Muy del estilo Pablo García, mundialista en Corea y Japón, ha sido siempre y sin tapujos la Uruguay de Óscar Tabárez (2006 – ) por la que han pasado algunos de los futbolistas sudamericanos más discretos del éxito. La consecución de la Copa América de 2011 en Argentina tapió esa continua exigencia que a los charrúas les ha impuesto la historia: primer campeón del mundo, primer y más veces campeón de América, bicampeón del mundo con asalto a Maracaná. Bordó el primer lustro de Tabárez al frente de la celeste y afianzó una generación, la de Luis Suárez, Edinson Cavani o Diego Godín, que preparaba la despedida a los Abreu, Lembo, De los Santos o Andrés Scotti. Todos estandartes no de un estilo, que es mucho decir, sino de una forma de vivir la vida y el fútbol, no siempre ortodoxa y no siempre prosaica, pero efectiva y tentadora en estadios asfixiantes con césped salvaje, defensas de ocho sin balón, oxígeno contado y alfileres. El título de 2011 renovó una promesa dando continuidad a la generación que en 2010 rozó el bronce en el Mundial de Sudáfrica, acercándose a podios antiguos, prolongando la apuesta por lo que los intelectuales llaman hoy infrafútbol.

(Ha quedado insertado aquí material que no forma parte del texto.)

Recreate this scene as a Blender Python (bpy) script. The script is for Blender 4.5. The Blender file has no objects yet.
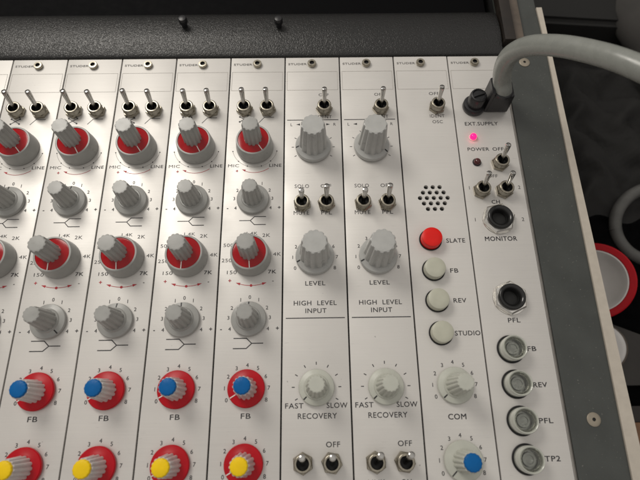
import bpy, bmesh, math, random
from mathutils import Vector, Matrix, Euler

S = bpy.context.scene
COL = S.collection
random.seed(7)
MM = 0.001
R = math.radians

# ------------------------------------------------------------------ camera, world, lamps, exposure
cam = bpy.data.cameras.new('camera')
cam.sensor_width = 36.0
cam.lens = 510.0 / 640.0 * 36.0
cam.clip_start = 0.01
cam.clip_end = 20.0
cam_o = bpy.data.objects.new('camera', cam)
COL.objects.link(cam_o)
r0 = Vector((0.99987852, -0.01487973, 0.00464173))
r1 = Vector((-0.01225580, -0.93451878, -0.35570275))
r2 = Vector((0.00963054, 0.35560265, -0.93458761))
m = Matrix((( r0.x, -r1.x, -r2.x), (r0.y, -r1.y, -r2.y), (r0.z, -r1.z, -r2.z))).to_4x4()
m.translation = Vector((260.50, -261.01, 305.34)) * MM
cam_o.matrix_world = m
cam.dof.use_dof = True
cam.dof.focus_distance = 0.335
cam.dof.aperture_fstop = 9.0
S.camera = cam_o

W = bpy.data.worlds.new('World')
S.world = W
W.use_nodes = True
bg = W.node_tree.nodes['Background']
bg.inputs['Color'].default_value = (1.0, 0.95, 0.88, 1)
bg.inputs['Strength'].default_value = 0.60
# a dim room: bright ceiling overhead, darker walls and floor
_nt = W.node_tree
_tc = _nt.nodes.new('ShaderNodeTexCoord')
_sx = _nt.nodes.new('ShaderNodeSeparateXYZ')
_rp = _nt.nodes.new('ShaderNodeValToRGB')
_nt.links.new(_tc.outputs['Generated'], _sx.inputs[0])
_nt.links.new(_sx.outputs['Z'], _rp.inputs['Fac'])
_nt.links.new(_rp.outputs['Color'], bg.inputs['Color'])
_e = _rp.color_ramp.elements
_e[0].position = 0.0; _e[0].color = (0.10, 0.09, 0.08, 1)
_e[1].position = 0.95; _e[1].color = (1.0, 0.955, 0.90, 1)
_m = _e.new(0.30); _m.color = (0.26, 0.24, 0.225, 1)
_m = _e.new(0.60); _m.color = (0.80, 0.76, 0.71, 1)

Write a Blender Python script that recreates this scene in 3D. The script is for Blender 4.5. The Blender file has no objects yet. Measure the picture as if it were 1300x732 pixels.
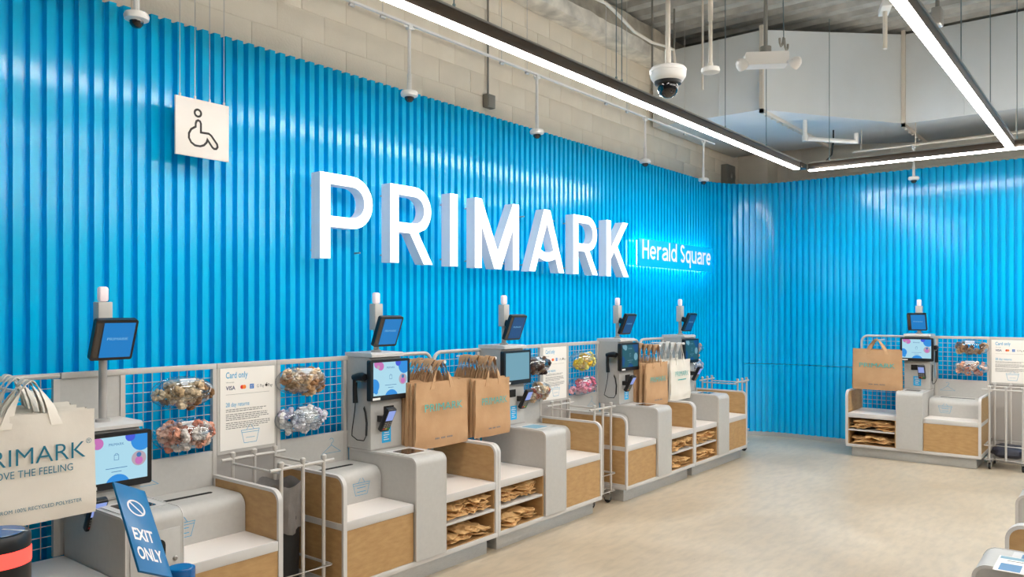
import bpy, bmesh, math, random
from math import sin, cos, pi, radians
from mathutils import Matrix, Vector, noise

S = bpy.context.scene
COL = S.collection
random.seed(7)

# ---------------------------------------------------------------- camera
YAW = math.atan2(788, 992)
cam = bpy.data.cameras.new('camera')
camo = bpy.data.objects.new('camera', cam)
COL.objects.link(camo)
camo.location = (0, 0, 1.7)
camo.rotation_euler = (pi / 2, 0, YAW - pi / 2)
cam.sensor_width = 36
cam.lens = 992 / 1300 * 36
cam.shift_y = 26 / 1300
cam.clip_start = 0.05
S.camera = camo

# ---------------------------------------------------------------- world, exposure
W = bpy.data.worlds.new('world')
S.world = W
W.use_nodes = True
W.node_tree.nodes['Background'].inputs[0].default_value = (0.95, 0.97, 1.0, 1)
W.node_tree.nodes['Background'].inputs[1].default_value = 1.1
TUBE = 58.0            # radiance of the light diffusers
S.view_settings.view_transform = 'Standard'
S.view_settings.look = 'None'
S.view_settings.exposure = 0.0
S.view_settings.gamma = 1.0
S.view_settings.use_curve_mapping = False

# ---------------------------------------------------------------- materials
def lin(c):
    return tuple((x / 12.92 if x <= 0.04045 else ((x + 0.055) / 1.055) ** 2.4) for x in (v / 255 for v in c)) + (1,)

def mat(name, c, rough=0.5, metal=0.0, spec=0.5, var=0.0, scale=8.0, stretch=None, bump=0.0, bscale=None, emit=None, es=0.0, c2=None, rvar=0.0, detail=4.0):
    m = bpy.data.materials.new(name)
    m.use_nodes = True
    nt = m.node_tree
    b = nt.nodes['Principled BSDF']
    b.inputs['Base Color'].default_value = lin(c)
    b.inputs['Roughness'].default_value = rough
    b.inputs['Metallic'].default_value = metal
    b.inputs['Specular IOR Level'].default_value = spec
    if emit:
        b.inputs['Emission Color'].default_value = lin(emit)
        b.inputs['Emission Strength'].default_value = es
    if var or bump or c2:
        tc = nt.nodes.new('ShaderNodeTexCoord')
        mp = nt.nodes.new('ShaderNodeMapping')
        nt.links.new(tc.outputs['Object'], mp.inputs['Vector'])
        if stretch:
            mp.inputs['Scale'].default_value = stretch
        n = nt.nodes.new('ShaderNodeTexNoise')
        n.inputs['Scale'].default_value = scale
        n.inputs['Detail'].default_value = detail
        nt.links.new(mp.outputs[0], n.inputs['Vector'])
        if var or c2:
            r = nt.nodes.new('ShaderNodeValToRGB')
            r.color_ramp.elements[0].position = 0.3
            r.color_ramp.elements[1].position = 0.7
            a = c2 if c2 else tuple(max(0, v * (1 - var)) for v in c)
            d = c if c2 else tuple(min(255, v * (1 + var * 0.6)) for v in c)
            r.color_ramp.elements[0].color = lin(a)
            r.color_ramp.elements[1].color = lin(d)
            nt.links.new(n.outputs['Fac'], r.inputs[0])
            nt.links.new(r.outputs[0], b.inputs['Base Color'])
        if rvar:
            mr = nt.nodes.new('ShaderNodeMapRange')
            mr.inputs['To Min'].default_value = rough - rvar
            mr.inputs['To Max'].default_value = rough + rvar
            nt.links.new(n.outputs['Fac'], mr.inputs['Value'])
            nt.links.new(mr.outputs[0], b.inputs['Roughness'])
        if bump:
            n2 = n
            if bscale:
                n2 = nt.nodes.new('ShaderNodeTexNoise')
                n2.inputs['Scale'].default_value = bscale
                n2.inputs['Detail'].default_value = 5
                nt.links.new(mp.outputs[0], n2.inputs['Vector'])
            bp = nt.nodes.new('ShaderNodeBump')
            bp.inputs['Strength'].default_value = bump
            bp.inputs['Distance'].default_value = 0.01
            nt.links.new(n2.outputs['Fac'], bp.inputs['Height'])
            nt.links.new(bp.outputs[0], b.inputs['Normal'])
    return m

def emat(name, c, s):
    return mat(name, (0, 0, 0), 0.4, emit=c, es=s, spec=0.3)

def clear_mat(name, tint=(255, 255, 255), gloss=0.12):
    m = bpy.data.materials.new(name)
    m.use_nodes = True
    nt = m.node_tree
    for n in list(nt.nodes):
        if n.type != 'OUTPUT_MATERIAL':
            nt.nodes.remove(n)
    out = [n for n in nt.nodes if n.type == 'OUTPUT_MATERIAL'][0]
    t = nt.nodes.new('ShaderNodeBsdfTransparent')
    t.inputs[0].default_value = lin(tint)
    g = nt.nodes.new('ShaderNodeBsdfGlossy')
    g.inputs['Roughness'].default_value = 0.12
    lw = nt.nodes.new('ShaderNodeLayerWeight')
    lw.inputs['Blend'].default_value = gloss
    mx = nt.nodes.new('ShaderNodeMixShader')
    nt.links.new(lw.outputs['Facing'], mx.inputs[0])
    nt.links.new(t.outputs[0], mx.inputs[1])
    nt.links.new(g.outputs[0], mx.inputs[2])
    nt.links.new(mx.outputs[0], out.inputs['Surface'])
    return m

M = {}
M['blue'] = mat('blue_paint', (0, 188, 243), 0.15, spec=0.42, var=0.03, scale=1.5)
M['cmu'] = mat('cream_block_paint', (232, 223, 207), 0.75, var=0.03, scale=3, bump=0.25, bscale=60)
M['mortar'] = mat('cream_joint_paint', (224, 215, 199), 0.85)
M['beam'] = mat('rough_grey_concrete', (172, 164, 150), 0.95, var=0.2, scale=4, bump=0.4, bscale=16)
M['spray'] = mat('lit_sprayed_concrete', (228, 223, 213), 0.95, var=0.16, scale=5, bump=0.45, bscale=13)  # sprayed lower part of the beam, painted paler for the light it catches
M['deck'] = mat('galvanised_deck', (190, 189, 184), 0.5, metal=0.15, var=0.12, scale=5)
M['grey'] = mat('light_grey_powder_coat', (187, 185, 181), 0.42, spec=0.4, var=0.015, scale=40)
M['greyd'] = mat('mid_grey_powder_coat', (172, 168, 164), 0.45, spec=0.4)
M['edge'] = mat('pale_grey_edge', (204, 201, 198), 0.35, spec=0.5)
M['steel'] = mat('brushed_steel', (196, 198, 199), 0.36, metal=0.6, var=0.05, scale=30, stretch=(1, 1, 14))
M['wood'] = mat('tan_wood_board', (190, 154, 106), 0.5, spec=0.35, c2=(174, 137, 92), scale=14, stretch=(1, 1, 3), bump=0.06, bscale=120, detail=8)
M['lam'] = mat('pale_laminate', (238, 230, 224), 0.38)
M['white'] = mat('white_plastic', (235, 233, 230), 0.4)
M['black'] = mat('black_plastic', (22, 23, 26), 0.35)
M['rubber'] = mat('black_rubber', (30, 30, 31), 0.6)
M['dark'] = mat('slot_shade', (25, 23, 22), 0.8)  # flat dark patches stand in for the shade inside slots
M['bronze'] = mat('dark_bronze_profile', (96, 86, 78), 0.35, metal=0.7)
M['silver'] = mat('silver_profile', (176, 174, 170), 0.35, metal=0.7)
M['cable'] = mat('teal_grey_cable', (108, 128, 134), 0.4, metal=0.4)
M['wire'] = mat('silver_wire', (196, 196, 196), 0.35, metal=0.3)
M['frame'] = mat('satin_grey_tube', (196, 192, 187), 0.4, metal=0.1)
M['duct'] = mat('white_duct_paint', (226, 231, 234), 0.5, var=0.02, scale=2)
M['ctube'] = mat('cream_paint_tube', (222, 214, 202), 0.5)
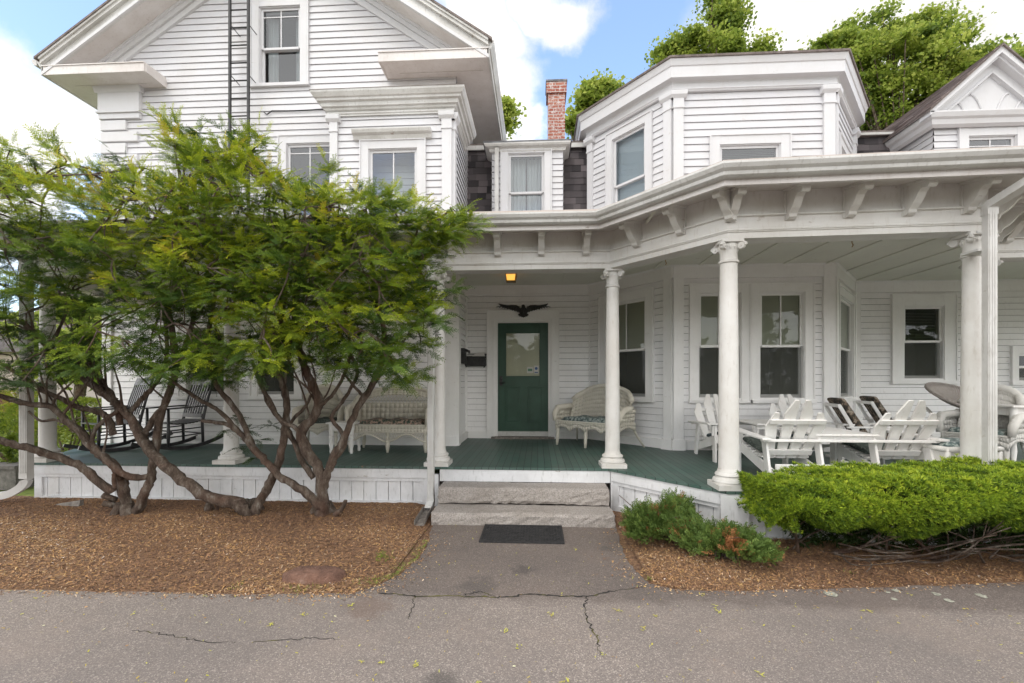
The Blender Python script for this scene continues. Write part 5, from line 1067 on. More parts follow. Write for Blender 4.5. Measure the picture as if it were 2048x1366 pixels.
# ---- wicker
def wicker_settee(label, loc, rz, Wd, style, cushm, mat, name='wicker_settee', cat='settee', group=None):
    t = thing(name, label, cat, loc, rz, group); h = Wd/2
    def pt(nm, mb, m_=None, sm='auto'): return mb.build(nm, m_ or mat, t, smooth=sm, local=True)
    # front is -Y
    def sheet(fn, nu, nv, th, nm, sm=True):
        w = MB(); g = [[fn(i/nu, j/nv) for j in range(nv+1)] for i in range(nu+1)]
        for i in range(nu):
            for j in range(nv):
                a, b, c, d = g[i][j], g[i+1][j], g[i+1][j+1], g[i][j+1]; w.face([a, b, c, d])
        o = pt(nm, w, sm=sm); so_ = o.modifiers.new('solid', 'SOLIDIFY'); so_.thickness = th; so_.offset = 0; return o
    if style == 'arch':
        top = lambda x: .56+.40*math.sqrt(max(0, 1-(x/(h*1.04))**2))**.9
        def back(u, v):
            x = -h+.02+u*(2*h-.04); z = .38+(top(x)-.38)*v; y = .22+.10*v+.0-.30*max(0, abs(x)/h-.72)*2.0
            return V3((x, y, z))
        sheet(back, 26, 8, .022, 'back')
        w = MB(); pts = [V3((-h-.02, -.28, .40)), V3((-h-.03, -.27, .52)), V3((-h-.04, -.18, .61)), V3((-h-.02, .02, .62)), V3((-h+.02, .15, .63))]
        arc = []
        for i in range(23): u = i/22; x = -h+.02+u*(2*h-.04); arc.append(V3((x, .30-.30*max(0, abs(x)/h-.72)*2.0+.02, top(x)+.01)))
        w.tube(arc, .042, 10); pt('back_roll', w, sm=True)
        for s in (-1, 1): w = MB(); w.tube([V3((-s*p.x if s > 0 else p.x, p.y, p.z)) for p in pts], [.035, .045, .05, .05, .045], 10); pt('arm_roll', w, sm=True)
        for s in (-1, 1):
            def side(u, v, s=s): y = -.26+u*.46; return V3((s*(h-.005+.03*v), y, .36+(.25)*v))
            sheet(side, 6, 4, .018, 'arm_panel')
    else:
        tz = lambda x: .93-.10*(abs(x)/h)**3
        def back(u, v): x = -h+u*2*h; z = .40+(.70-.40)*v; return V3((x*(1+.03*v), .22+.05*v, z))
        sheet(back, 16, 4, .018, 'back')
        def back2(u, v): x = -h*1.04+u*2*h*1.04; z0, z1 = tz(x)-.10, tz(x); return V3((x, .29+.03*v, z0+(z1-z0)*v))
        sheet(back2, 20, 3, .02, 'back_band'); 
        w = MB(); n = 22
        for i in range(n):
            xa_, xb_ = -h*1.03+2*h*1.03*i/n, -h*1.03+2*h*1.03*(i+1.6)/n
            for p, q in ((xa_, xb_), (xb_, xa_)):
                if abs(p) <= h*1.04 and abs(q) <= h*1.04: w.tube([(p, .27, .70), (q, .288, tz(q)-.09)], .0045, 5)
        pt('lattice', w, sm=False)
        w = MB(); w.tube([V3((-h*1.05+2*h*1.05*i/20, .31, tz(-h*1.05+2*h*1.05*i/20)+.01)) for i in range(21)], .026, 8); w.tube([V3((-h*1.02+2*h*1.02*i/8, .27, .70)) for i in range(9)], .012, 8); pt('back_roll', w, sm=True)
        for s in (-1, 1):
            w = MB(); w.tube([(s*(h+.03), .30, .86), (s*(h+.05), .20, .78), (s*(h+.05), .0, .68), (s*(h+.04), -.22, .66), (s*(h+.02), -.30, .62), (s*h, -.30, .40)], [.026, .034, .038, .038, .034, .028], 8); pt('arm_roll', w, sm=True)
            def side(u, v, s=s): y = -.28+u*.52; return V3((s*(h+.01+.02*v), y, .40+(.26+.12*u*u)*v))
            sheet(side, 6, 4, .016, 'arm_panel')
    # seat box and apron with curved lower edge
    def zlow(x):
        if style == 'arch': k = (abs(x)/h*2) % 1.0 if Wd > .9 else abs(x)/h; return .24+.07*math.sin(math.pi*min(1, k))
        return .30
    w = MB(); w.box(-h+.01, h-.01, -.27, .24, .36, .385); pt('seat', w)
    sheet(lambda u, v: V3((-h+u*2*h, -.285, zlow(-h+u*2*h)+(.40-zlow(-h+u*2*h))*v)), 24, 2, .02, 'apron')
    for s in (-1, 1): sheet(lambda u, v, s=s: V3((s*h, -.28+u*.52, .27+.06*math.sin(u*3.14)+(.13-.06*math.sin(u*3.14))*v)), 8, 2, .018, 'apron')
    w = MB(); w.tube([V3((-h+2*h*i/12, -.29, .40)) for i in range(13)], .014, 8)
    if style != 'arch':
        w.tube([V3((-h+2*h*i/30, -.29, .30)) for i in range(31)], .010, 6); w.tube([V3((-h+2*h*i/40, -.29, .215-.055*math.cos(i/40*4*math.pi))) for i in range(41)], .013, 6)
        for i in range(34):
            x = -h+.02+2*(h-.02)*i/34; zz = .215-.055*math.cos((x+h)/(2*h)*4*math.pi); w.tube([(x, -.29, .30), (x+.05, -.29, min(.29, zz+.01))], .004, 4); w.tube([(x+.05, -.29, .30), (x, -.29, zz)], .004, 4)
    pt('trim', w)
    for (x, y, r_) in [(-h+.03, -.26, 1), (h-.03, -.26, 1), (0, -.265, 1), (-h+.05, .22, 0), (h-.05, .22, 0)]:
        if x == 0 and Wd < .9: continue
        w = MB()
        if r_ or style != 'arch': w.tube([(x, y, .38), (x, y, .22), (x*1.01, y-.01, .10), (x*1.02, y-.015, 0)], [.032, .030, .026, .020] if style == 'arch' else [.026, .02, .032, .016], 10)
        else: w.tube([(x, y, .36), (x*1.08, y+.10, .18), (x*1.22, y+.20, 0)], [.022, .018, .015], 8)
        pt('leg', w, sm=True)
    w = MB(); n = 3 if Wd > .9 else 1; nx = 24; V = []; rr = random.Random(int(Wd*50)+len(label))
    def cz(u, v): x = u*2-1; y = v*2-1; e = (1-abs(x)**6)*(1-abs(y)**6); return .395+.085*max(0, e)**.4+.012*math.sin(u*19+v*4)*e
    for i in range(nx):
        for j in range(8):
            q = [V3((-h*.88+1.76*h*a, -.27+.46*b, cz(a, b))) for a, b in ((i/nx, j/8), ((i+1)/nx, j/8), ((i+1)/nx, (j+1)/8), (i/nx, (j+1)/8))]; w.face(q)
    w.box(-h*.86, h*.86, -.26, .18, .388, .42); pt('cushion', w, cushm, sm=True)
    return t
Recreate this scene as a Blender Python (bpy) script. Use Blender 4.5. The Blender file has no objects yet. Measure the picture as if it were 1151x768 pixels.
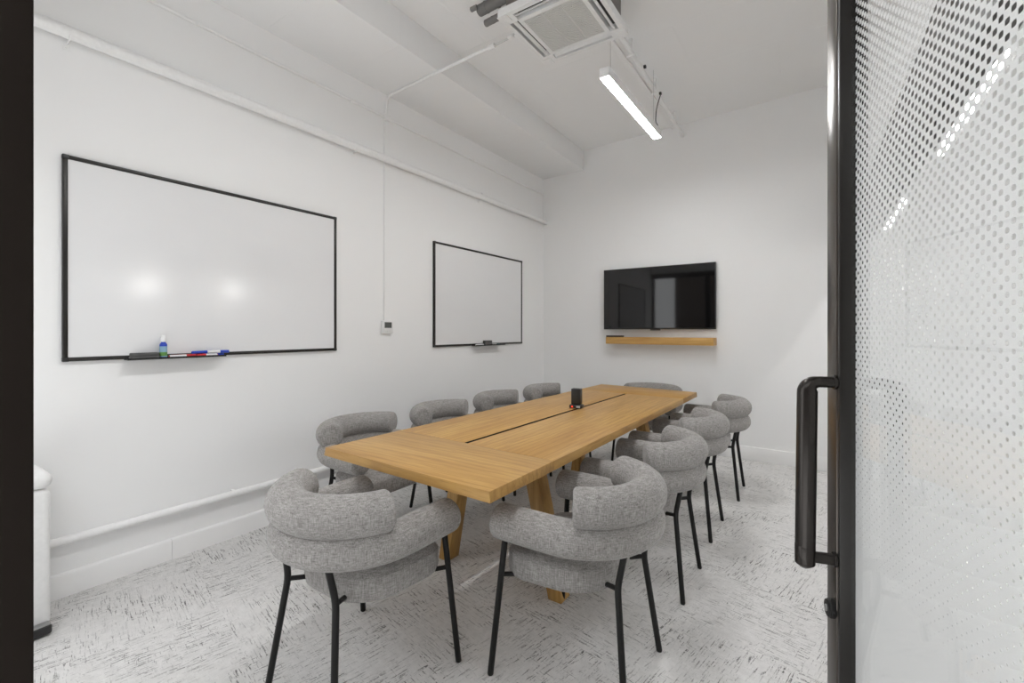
import bpy, bmesh, math, random
from mathutils import Vector, Matrix
random.seed(7)
sc = bpy.context.scene
COL = sc.collection
PI = math.pi

# ------------------------------------------------------------------ materials
def new_mat(name):
    m = bpy.data.materials.new(name); m.use_nodes = True
    nt = m.node_tree; nt.nodes.clear()
    out = nt.nodes.new('ShaderNodeOutputMaterial')
    return m, nt, out
def N(nt, t, **kw):
    n = nt.nodes.new(t)
    for k, v in kw.items():
        if k in n.inputs.keys() and not hasattr(n, k): n.inputs[k].default_value = v
        else: setattr(n, k, v)
    return n
def L(nt, a, b): nt.links.new(a, b)
def princ(nt, out, col=(.8,.8,.8), rough=.5, metal=0, spec=.5):
    b = nt.nodes.new('ShaderNodeBsdfPrincipled')
    b.inputs['Base Color'].default_value = (*col, 1)
    b.inputs['Roughness'].default_value = rough
    b.inputs['Metallic'].default_value = metal
    b.inputs['Specular IOR Level'].default_value = spec
    L(nt, b.outputs[0], out.inputs[0]); return b
def ramp(nt, fac, stops):
    r = nt.nodes.new('ShaderNodeValToRGB')
    el = r.color_ramp.elements
    while len(el) < len(stops): el.new(.5)
    for e, (p, c) in zip(el, stops):
        e.position = p; e.color = (c, c, c, 1) if not hasattr(c, '__len__') else (*c, 1)
    L(nt, fac, r.inputs[0]); return r
def mathn(nt, op, a, b=None):
    n = nt.nodes.new('ShaderNodeMath'); n.operation = op
    for i, v in enumerate((a, b)):
        if v is None: continue
        if isinstance(v, (int, float)): n.inputs[i].default_value = v
        else: L(nt, v, n.inputs[i])
    return n.outputs[0]
def objcoord(nt): return nt.nodes.new('ShaderNodeTexCoord').outputs['Object']
def mapped(nt, src, scale=(1,1,1), rot=(0,0,0), loc=(0,0,0)):
    m = nt.nodes.new('ShaderNodeMapping')
    m.inputs['Scale'].default_value = scale; m.inputs['Rotation'].default_value = rot; m.inputs['Location'].default_value = loc
    L(nt, src, m.inputs[0]); return m.outputs[0]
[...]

De los uruguayos se destaca la garra y la testosterona como si fueran invitados extraños al deporte
De los sudamericanos, pero concretamente de los uruguayos, se destaca la garra y la testosterona como si fueran invitados extraños al deporte. Y así parece que seguirá. En la última década se ha refinado mucho lo que los analistas y cronistas del fútbol entienden por ídem, dando como resultado que estas expresiones hayan quedado obsoletas y politizadas, asignadas a lo vulgar para que narrativamente sólo exista una verdad sobre la que este tipo de expresiones se imponen únicamente por la fuerza, de manera violenta y alegal. Ahora cuando un hombre del fútbol invoca los factores biológicos del juego casi lo hacen tapándose con pseudónimo. Tabárez también: «La palabra sagrada en mi cuerpo técnico es respeto». Uruguay es el Atlético de Madrid del fútbol de selecciones: filas prietísimas, veneración, personalismo, brujería, patadas y un delantero en racha. Esto último, fundamental. Forlán decidió la Copa América de 2011 y Cavani, por entonces un nueve en construcción, está validando la apuesta de la edición presente, ocho años después. Ni siquiera necesitan fingir o controlar el nervio, por usar un eufemismo, de un Luis Suárez que ya hasta protesta las manos de los porteros dentro de su área y a quien Tabárez defendió, con la teoría del chivo expiatorio, tras la sanción de la FIFA por morder a un rival ante las cámaras de todo el mundo.
Llevan una década fundamentándose en lo peor que puede encontrarse cualquiera en su camino. Con la promesa del respeto te ceden el balón y te esperan hasta que pisas la línea: entonces se organizan para saltar a la presión al hombre, roban al filo del reglamento y pasan a la reorganización lenta y sin promesas. La goleada del inaugural ante Ecuador fue una fiesta, por inesperada y vanguardista. La generación uruguaya tiene muy interiorizado que sólo necesita un gol más que el rival. La rocosa línea horizontal de los Gargano, Arévalo Ríos o Cebolla Rodríguez ha dado a luz otra de muchachos (Vecino, Betancur, Valverde, Torreira) de los que ya se dice que son otra cosa, una respuesta a la necesidad del fútbol moderno, pero que aguardan la oportunidad de tomar el control mientras Cavani va resolviendo balones sueltos que le quedan lo suficientemente cerca del pie. No es que el fútbol de Uruguay sea anárquico o desastroso, más bien lo contrario: está tan agarrado a la piedra que es imposible desafiarlo sin ofrecerse a un sacrificio de sangre u hombría. En todas las batallas de convicción, el celeste de la guerra sale imperioso triunfador.